→ Stated exercise
Review the material line by line. Identify and copy every line that contains the string "Blender".

══════

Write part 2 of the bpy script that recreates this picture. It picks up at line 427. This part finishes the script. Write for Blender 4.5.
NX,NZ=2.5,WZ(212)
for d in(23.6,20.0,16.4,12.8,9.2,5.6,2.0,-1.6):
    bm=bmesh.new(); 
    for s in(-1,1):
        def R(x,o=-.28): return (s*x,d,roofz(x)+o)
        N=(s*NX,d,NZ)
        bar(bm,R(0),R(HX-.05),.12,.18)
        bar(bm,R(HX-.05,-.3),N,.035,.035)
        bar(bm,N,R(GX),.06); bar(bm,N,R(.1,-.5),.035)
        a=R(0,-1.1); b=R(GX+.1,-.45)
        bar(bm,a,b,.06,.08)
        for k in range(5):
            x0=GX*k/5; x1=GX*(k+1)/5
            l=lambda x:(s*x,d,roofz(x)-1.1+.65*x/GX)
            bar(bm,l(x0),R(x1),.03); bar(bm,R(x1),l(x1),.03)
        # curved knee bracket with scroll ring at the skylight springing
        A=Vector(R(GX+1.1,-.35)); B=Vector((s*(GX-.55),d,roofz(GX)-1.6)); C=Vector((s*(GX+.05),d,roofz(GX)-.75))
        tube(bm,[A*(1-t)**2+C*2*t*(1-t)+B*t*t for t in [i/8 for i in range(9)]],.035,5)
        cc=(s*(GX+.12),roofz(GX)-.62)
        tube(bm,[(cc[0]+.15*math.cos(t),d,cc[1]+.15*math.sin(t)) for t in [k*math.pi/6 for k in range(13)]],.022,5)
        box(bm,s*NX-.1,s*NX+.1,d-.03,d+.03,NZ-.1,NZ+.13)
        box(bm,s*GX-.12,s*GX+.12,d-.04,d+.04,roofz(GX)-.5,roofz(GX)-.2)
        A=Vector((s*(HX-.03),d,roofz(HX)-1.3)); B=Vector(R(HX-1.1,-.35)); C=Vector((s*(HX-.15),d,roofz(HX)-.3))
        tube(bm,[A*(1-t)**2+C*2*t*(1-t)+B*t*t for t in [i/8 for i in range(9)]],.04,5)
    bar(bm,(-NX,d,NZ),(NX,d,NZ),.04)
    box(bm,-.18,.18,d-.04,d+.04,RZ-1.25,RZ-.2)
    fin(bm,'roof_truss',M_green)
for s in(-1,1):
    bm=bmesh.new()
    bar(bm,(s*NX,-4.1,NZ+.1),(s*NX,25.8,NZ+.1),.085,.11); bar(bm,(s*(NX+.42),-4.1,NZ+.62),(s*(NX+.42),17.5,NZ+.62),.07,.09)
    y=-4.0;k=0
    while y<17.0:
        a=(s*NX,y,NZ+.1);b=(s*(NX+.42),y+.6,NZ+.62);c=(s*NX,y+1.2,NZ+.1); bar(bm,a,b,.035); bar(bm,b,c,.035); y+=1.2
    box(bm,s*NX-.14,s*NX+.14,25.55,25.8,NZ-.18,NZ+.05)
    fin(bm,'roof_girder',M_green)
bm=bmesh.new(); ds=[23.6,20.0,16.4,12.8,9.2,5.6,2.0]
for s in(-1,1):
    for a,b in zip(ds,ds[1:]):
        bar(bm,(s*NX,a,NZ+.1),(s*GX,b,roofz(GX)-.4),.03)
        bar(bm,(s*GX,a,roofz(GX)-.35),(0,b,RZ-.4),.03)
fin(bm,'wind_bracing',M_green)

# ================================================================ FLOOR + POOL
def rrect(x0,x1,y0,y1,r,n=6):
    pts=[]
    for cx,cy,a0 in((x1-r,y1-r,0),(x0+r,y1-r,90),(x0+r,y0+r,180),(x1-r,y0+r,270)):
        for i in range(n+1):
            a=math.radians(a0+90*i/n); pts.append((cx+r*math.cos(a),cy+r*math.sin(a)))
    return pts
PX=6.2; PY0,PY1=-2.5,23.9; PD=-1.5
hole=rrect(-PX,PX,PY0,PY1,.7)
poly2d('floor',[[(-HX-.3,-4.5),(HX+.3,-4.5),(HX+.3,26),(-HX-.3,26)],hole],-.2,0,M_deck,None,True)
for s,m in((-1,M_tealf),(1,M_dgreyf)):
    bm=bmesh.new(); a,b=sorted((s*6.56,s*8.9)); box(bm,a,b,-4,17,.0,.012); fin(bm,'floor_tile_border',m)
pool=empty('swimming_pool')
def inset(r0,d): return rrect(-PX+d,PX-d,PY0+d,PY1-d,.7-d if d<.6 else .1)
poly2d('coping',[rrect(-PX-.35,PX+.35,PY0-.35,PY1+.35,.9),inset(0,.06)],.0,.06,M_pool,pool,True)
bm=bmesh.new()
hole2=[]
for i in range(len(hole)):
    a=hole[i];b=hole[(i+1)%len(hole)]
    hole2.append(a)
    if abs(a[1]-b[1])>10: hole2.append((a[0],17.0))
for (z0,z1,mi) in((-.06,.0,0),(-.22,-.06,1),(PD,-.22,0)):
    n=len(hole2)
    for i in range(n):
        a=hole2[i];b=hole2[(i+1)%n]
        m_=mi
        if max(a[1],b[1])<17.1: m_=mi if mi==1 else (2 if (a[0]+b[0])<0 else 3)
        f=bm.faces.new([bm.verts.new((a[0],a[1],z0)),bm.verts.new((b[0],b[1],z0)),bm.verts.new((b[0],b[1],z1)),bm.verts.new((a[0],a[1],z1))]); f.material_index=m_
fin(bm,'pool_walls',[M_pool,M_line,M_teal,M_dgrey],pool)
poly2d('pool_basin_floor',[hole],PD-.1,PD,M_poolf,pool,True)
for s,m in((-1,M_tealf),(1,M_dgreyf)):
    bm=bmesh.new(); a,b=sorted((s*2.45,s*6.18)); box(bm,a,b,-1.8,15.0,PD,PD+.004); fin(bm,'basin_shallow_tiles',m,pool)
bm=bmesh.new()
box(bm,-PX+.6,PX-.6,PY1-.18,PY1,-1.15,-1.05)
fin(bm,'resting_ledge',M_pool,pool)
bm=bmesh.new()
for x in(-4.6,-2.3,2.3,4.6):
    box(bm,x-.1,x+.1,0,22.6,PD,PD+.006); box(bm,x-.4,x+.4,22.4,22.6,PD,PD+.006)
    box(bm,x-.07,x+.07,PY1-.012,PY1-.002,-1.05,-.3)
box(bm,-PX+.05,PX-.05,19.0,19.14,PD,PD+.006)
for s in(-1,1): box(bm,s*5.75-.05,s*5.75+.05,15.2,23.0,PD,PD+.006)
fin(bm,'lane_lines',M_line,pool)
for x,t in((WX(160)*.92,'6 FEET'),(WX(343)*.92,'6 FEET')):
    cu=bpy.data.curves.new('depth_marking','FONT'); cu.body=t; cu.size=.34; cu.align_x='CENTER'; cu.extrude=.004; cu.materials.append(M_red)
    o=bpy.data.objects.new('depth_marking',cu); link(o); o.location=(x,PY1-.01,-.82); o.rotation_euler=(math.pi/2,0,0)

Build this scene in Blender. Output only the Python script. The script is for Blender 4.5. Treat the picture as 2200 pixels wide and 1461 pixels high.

══════

→ Response to the task
Write part 2 of the bpy script that recreates this picture. It picks up at line 427. This part finishes the script. Write for Blender 4.5.
Build this scene in Blender. Output only the Python script. The script is for Blender 4.5. Treat the picture as 2200 pixels wide and 1461 pixels high.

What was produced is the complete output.